‘Horrified’: Oscar Winner And Other Hollywood Stars React To Overturned Weinstein Rape Verdict | Eastern NC Now

Oscar winner Mira Sorvino and other Hollywood stars reacted to a decision by the New York Court of Appeals to overturn Harvey Weinstein’s 2020 rape verdict.

ENCNow
    Publisher's Note: This post appears here courtesy of the The Daily Wire. The author of this post is Katie Jerkovich.

    Oscar winner Mira Sorvino and other Hollywood stars reacted to a decision by the New York Court of Appeals to overturn Harvey Weinstein's 2020 rape verdict.

    In a post on X on Thursday, Sorvino wrote that she was "horrified" by the court's decision to overturn the 2020 rape conviction of Weinstein due to the court's failure to give the disgraced movie mogul a fair trial by allowing allegations from accusers not connected to the charges against him to testify.

    "Day after #DenimDay honoring sexual violence survivors, Harvey Weinstein's conviction overturned, due partly to 'Molineux witnesses' testifying to prior bad acts, like lioness Annabella Sciorra," Sorvino's post read, referring to a term meaning "witnesses in a trial who are allowed to testify about criminal acts that the defendant has not been charged with committing," The New York Times noted.

    "Since when don't courts allow evidence of pattern of prior bad acts to be admitted?" she added. "He's a prolific serial predator who raped/harmed 200+women! Disgusted w/justice system skew [to] predators not victims."

    In a second post, the actress wrote, "Harvey Weinstein's 2020 rape conviction overturned by New York court of appeals, retrial ordered, dissenting opinions speak volumes," and included an Entertainment Weekly article with the voice of one of the dissenting judges, who claimed in her dissent that "fundamental misunderstandings of sexual violence perpetrated by men known to, and with significant power over, the women they victimize are on full display in the majority's opinion."

    "By whitewashing the facts to conform to a he-said/she-said narrative, by ignoring evidence of defendant's manipulation and premeditation, which clouded issues of intent, and by failing to recognize that the jury was entitled to consider defendant's previous assaults, this Court has continued a disturbing trend of overturning juries' guilty verdicts in cases involving sexual violence," she added.

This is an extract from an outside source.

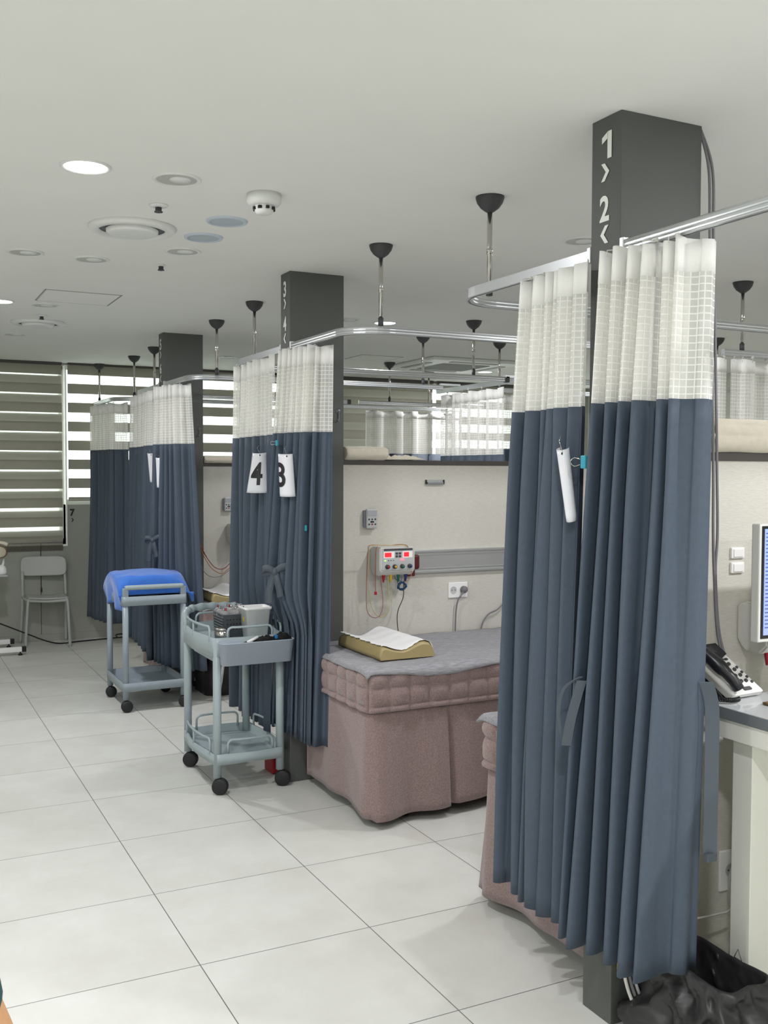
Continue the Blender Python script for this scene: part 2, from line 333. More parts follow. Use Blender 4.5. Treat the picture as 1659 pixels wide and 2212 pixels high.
for x, y, lb in ((.924, 3.419, 'unlit round downlight just right of the bright aisle lamp'), (1.247, 4.517, 'small unlit downlight beyond the two pale speakers'), (.612, 4.87, 'unlit round downlight at left, beyond the air diffuser, nearer the left edge of the photo'),
                 (.91, 4.883, 'unlit round downlight beyond the round air diffuser, left of the ceiling speck sprinkler'), (.906, 6.355, 'unlit round downlight just beyond the ceiling access hatch'), (.901, 7.809, 'unlit downlight farthest left near the windows'),
                 (2.725, 8.473, 'unlit downlight near the far window between two rail hangers'), (2.761, 6.017, 'unlit downlight partly behind the charcoal pillar 3 4'), (2.72, 3.514, 'unlit downlight partly behind the charcoal pillar 1 2')): downlight(x, y, False, lb)
for x, y, lb in ((1.253, 3.89, 'pale blue round ceiling speaker below the smoke detector'), (1.25, 4.202, 'pale blue round ceiling speaker right of the air diffuser')):
    t = thing('ceiling_speaker', lb, 'speaker', (x, y, CEIL), 'ceiling speakers')
    obj('rim', MB().lathe([(.083, 0), (.08, -.007), (.066, -.009), (.066, -.004)], (x, y, CEIL), 36, cap=False), mat('pale_blue_fitting', (196, 206, 218), .5), t)
    obj('grille', MB().lathe([(.066, -.005), (.001, -.009)], (x, y, CEIL), 36, cap=False), mat('speaker_grille', (180, 190, 198), .6, bump=.6, bs=600), t)
for x, y, lb in ((.941, 4.171, 'large round white air diffuser nearest the camera'), (.968, 7.105, 'round white air diffuser farther down the ceiling by the windows')):
    t = thing('air_diffuser', lb, 'vent', (x, y, CEIL), 'round air diffusers')
    obj('outer_ring', MB().lathe([(.175, 0), (.178, -.006), (.165, -.018), (.14, -.022), (.132, -.008)], (x, y, CEIL), 48, cap=False), WDISC, t)
    obj('throat', MB().lathe([(.134, -.006), (.07, -.003)], (x, y, CEIL), 48, cap=False), mat('vent_shadow_grey', (92, 95, 96), .6), t)
    obj('centre_disc', MB().lathe([(.105, -.012), (.104, -.024), (.09, -.03), (.001, -.022)], (x, y, CEIL), 48, cap=False), WDISC, t)
t = thing('smoke_detector', 'white round smoke detector standing proud of the ceiling', 'smoke detector', (1.254, 3.461, CEIL))
obj('base', MB().lathe([(.062, 0), (.062, -.028), (.056, -.038), (.04, -.042)], (1.254, 3.461, CEIL), 36), WDISC, t)
obj('chamber', MB().lathe([(.036, -.04), (.033, -.062), (.026, -.07), (.001, -.071)], (1.254, 3.461, CEIL), 30), WDISC, t)
v = MB()
for k in range(8): a = k*PI/4; c = Vector((1.254+.035*math.cos(a), 3.461+.035*math.sin(a), CEIL-.052)); v.box(c-Vector((.006, .006, .005)), c+Vector((.006, .006, .005)))
obj('vent_slots', v, BLACK, t)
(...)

    Following the appeals court announcement, the Silence Breakers, a group of Harvey Weinstein survivors, released a statement about the "unjust" decision.

    "The news today is not only disheartening, but it's profoundly unjust," the statement read. "But this ruling does not diminish the validity of our experiences or our truth; it's merely a setback. The man found guilty continues to serve time in a California prison. When survivors everywhere broke their silence in 2017, the world changed. We continue to stand strong and advocate for that change..."

    Actress Ashley Judd, who was the first to make allegations against Weinstein in 2017, called the news "unfair to survivors," the Times noted. "We still live in our truth," Judd said. "And we know what happened."

    It's "a terrible reminder that victims of sexual assault just don't get justice," Katherine Kendall, an actress who made allegations against Weinstein, said. "I'm completely let down by the justice system right now. I'm sort of flabbergasted. But the important thing is that we do not stop speaking out. Our culture needs to keep supporting silence breakers."

    Actress Amber Tamblyn, who also spoke out during the #MeToo movement, called the decision "a loss to the entire community of women who put their lives and careers on the line to speak out."